* **REQUIRED WORK**
Say how many lines of the material below contain the word "Blender", with no other words.

* **MATERIAL**
* * *

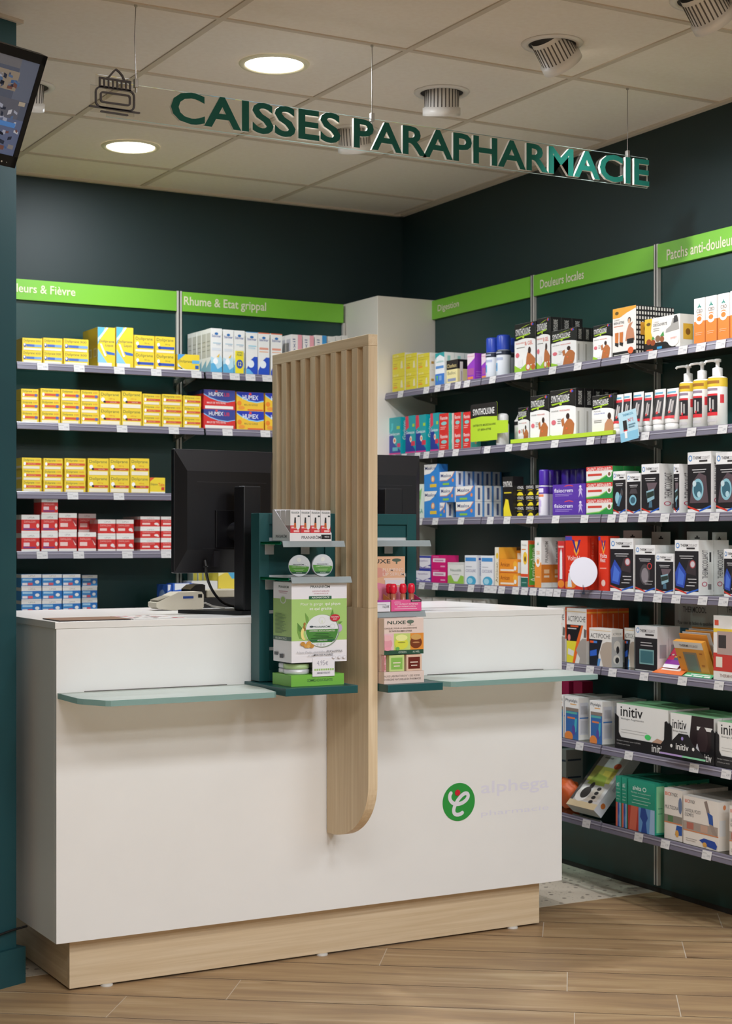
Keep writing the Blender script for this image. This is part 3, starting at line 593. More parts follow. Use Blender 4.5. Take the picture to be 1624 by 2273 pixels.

* * *

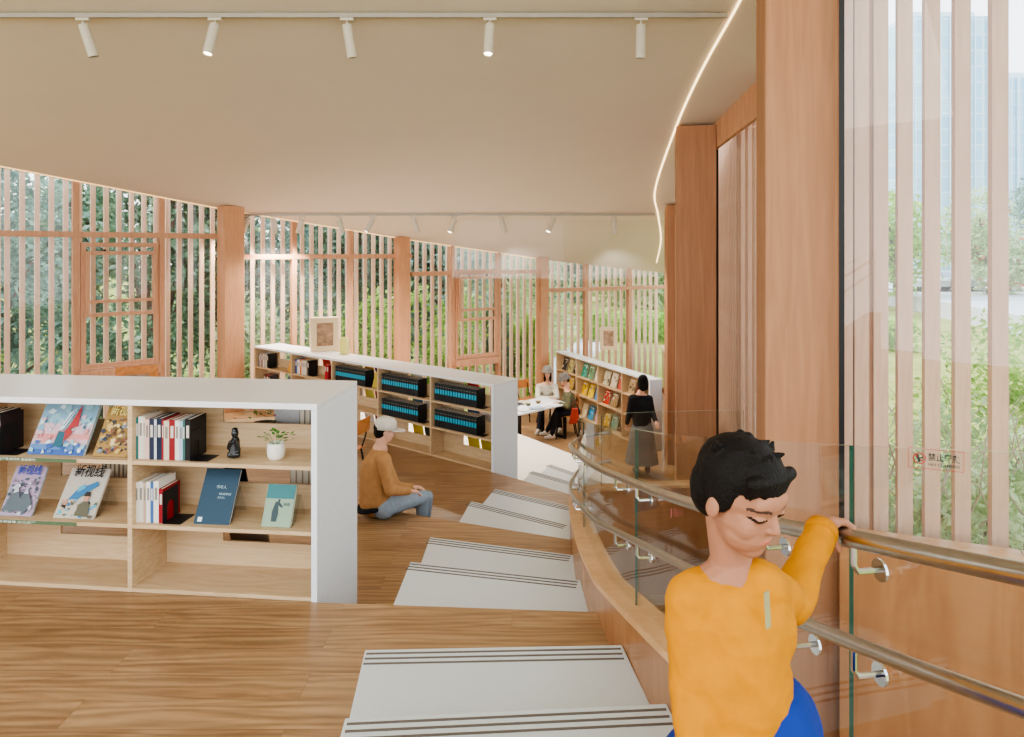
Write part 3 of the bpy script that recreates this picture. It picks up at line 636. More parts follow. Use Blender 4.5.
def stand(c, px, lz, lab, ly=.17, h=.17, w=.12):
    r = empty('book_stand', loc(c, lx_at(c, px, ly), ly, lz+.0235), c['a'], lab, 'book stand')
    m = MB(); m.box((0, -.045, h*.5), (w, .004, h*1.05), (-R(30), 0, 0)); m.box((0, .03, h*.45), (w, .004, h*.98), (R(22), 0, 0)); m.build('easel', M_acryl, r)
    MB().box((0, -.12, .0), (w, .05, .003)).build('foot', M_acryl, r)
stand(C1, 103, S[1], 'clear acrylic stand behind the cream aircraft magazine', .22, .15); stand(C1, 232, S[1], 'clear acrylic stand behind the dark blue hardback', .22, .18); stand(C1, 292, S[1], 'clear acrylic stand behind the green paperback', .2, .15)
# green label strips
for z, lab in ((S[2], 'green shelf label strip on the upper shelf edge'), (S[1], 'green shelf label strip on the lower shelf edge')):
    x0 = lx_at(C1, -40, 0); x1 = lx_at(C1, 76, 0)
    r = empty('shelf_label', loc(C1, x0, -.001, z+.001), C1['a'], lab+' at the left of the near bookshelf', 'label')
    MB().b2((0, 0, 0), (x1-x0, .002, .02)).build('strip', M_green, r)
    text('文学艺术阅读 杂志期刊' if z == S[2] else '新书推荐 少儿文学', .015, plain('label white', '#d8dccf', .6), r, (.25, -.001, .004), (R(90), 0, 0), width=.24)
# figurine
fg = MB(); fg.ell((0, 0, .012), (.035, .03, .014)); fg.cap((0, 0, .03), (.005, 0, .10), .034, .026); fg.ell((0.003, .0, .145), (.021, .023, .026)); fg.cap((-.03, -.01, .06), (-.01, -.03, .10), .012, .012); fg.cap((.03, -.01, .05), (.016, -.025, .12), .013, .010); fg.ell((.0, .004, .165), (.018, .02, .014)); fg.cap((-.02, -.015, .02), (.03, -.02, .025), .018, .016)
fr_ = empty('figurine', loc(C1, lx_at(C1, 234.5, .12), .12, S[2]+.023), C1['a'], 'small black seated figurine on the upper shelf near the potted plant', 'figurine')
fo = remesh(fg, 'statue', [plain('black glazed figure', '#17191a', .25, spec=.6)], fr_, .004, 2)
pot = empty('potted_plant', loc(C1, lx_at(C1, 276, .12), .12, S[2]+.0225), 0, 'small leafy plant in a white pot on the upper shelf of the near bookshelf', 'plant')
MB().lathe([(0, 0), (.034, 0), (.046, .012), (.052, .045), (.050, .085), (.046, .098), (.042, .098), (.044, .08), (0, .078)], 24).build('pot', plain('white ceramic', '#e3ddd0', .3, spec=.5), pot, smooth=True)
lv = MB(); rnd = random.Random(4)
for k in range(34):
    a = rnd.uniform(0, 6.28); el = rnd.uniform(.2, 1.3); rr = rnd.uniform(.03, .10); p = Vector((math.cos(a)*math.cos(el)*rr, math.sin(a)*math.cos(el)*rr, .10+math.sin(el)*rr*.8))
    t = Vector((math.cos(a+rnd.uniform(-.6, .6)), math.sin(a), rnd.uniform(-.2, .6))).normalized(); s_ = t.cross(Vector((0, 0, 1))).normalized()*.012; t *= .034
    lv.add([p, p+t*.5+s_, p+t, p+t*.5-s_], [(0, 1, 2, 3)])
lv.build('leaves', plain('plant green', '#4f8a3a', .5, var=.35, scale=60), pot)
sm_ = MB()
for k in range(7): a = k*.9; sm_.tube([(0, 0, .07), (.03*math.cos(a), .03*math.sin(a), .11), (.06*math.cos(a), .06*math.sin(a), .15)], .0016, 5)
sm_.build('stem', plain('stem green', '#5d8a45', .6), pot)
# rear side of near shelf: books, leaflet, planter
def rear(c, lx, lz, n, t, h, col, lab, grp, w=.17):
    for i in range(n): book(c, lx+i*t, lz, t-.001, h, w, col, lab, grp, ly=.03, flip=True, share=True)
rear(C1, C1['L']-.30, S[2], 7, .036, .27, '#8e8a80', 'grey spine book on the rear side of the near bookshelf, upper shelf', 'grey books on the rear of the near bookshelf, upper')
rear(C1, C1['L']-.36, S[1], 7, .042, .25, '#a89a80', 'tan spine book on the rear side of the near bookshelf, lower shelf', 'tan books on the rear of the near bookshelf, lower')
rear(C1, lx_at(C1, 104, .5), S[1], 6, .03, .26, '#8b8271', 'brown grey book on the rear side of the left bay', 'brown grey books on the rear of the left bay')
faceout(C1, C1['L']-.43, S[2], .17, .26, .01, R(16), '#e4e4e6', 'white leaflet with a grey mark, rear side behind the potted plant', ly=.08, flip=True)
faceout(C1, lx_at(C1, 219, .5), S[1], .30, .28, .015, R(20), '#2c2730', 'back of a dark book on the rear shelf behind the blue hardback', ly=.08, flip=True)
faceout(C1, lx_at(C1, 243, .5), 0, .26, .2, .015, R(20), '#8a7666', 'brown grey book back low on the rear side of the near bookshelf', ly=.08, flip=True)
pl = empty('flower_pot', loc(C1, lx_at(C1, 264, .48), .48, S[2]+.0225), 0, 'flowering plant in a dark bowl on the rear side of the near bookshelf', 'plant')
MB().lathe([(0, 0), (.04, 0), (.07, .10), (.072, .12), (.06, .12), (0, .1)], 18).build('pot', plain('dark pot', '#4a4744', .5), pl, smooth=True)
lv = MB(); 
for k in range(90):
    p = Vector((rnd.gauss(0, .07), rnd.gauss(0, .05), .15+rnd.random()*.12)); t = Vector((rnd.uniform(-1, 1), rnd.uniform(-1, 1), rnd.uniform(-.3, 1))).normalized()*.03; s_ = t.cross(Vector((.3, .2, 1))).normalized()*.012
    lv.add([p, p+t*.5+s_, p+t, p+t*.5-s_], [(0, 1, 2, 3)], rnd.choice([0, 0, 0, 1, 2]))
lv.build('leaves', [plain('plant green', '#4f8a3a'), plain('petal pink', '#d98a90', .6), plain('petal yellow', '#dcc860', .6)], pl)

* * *

* **RESPONSE TO THE TASK**
2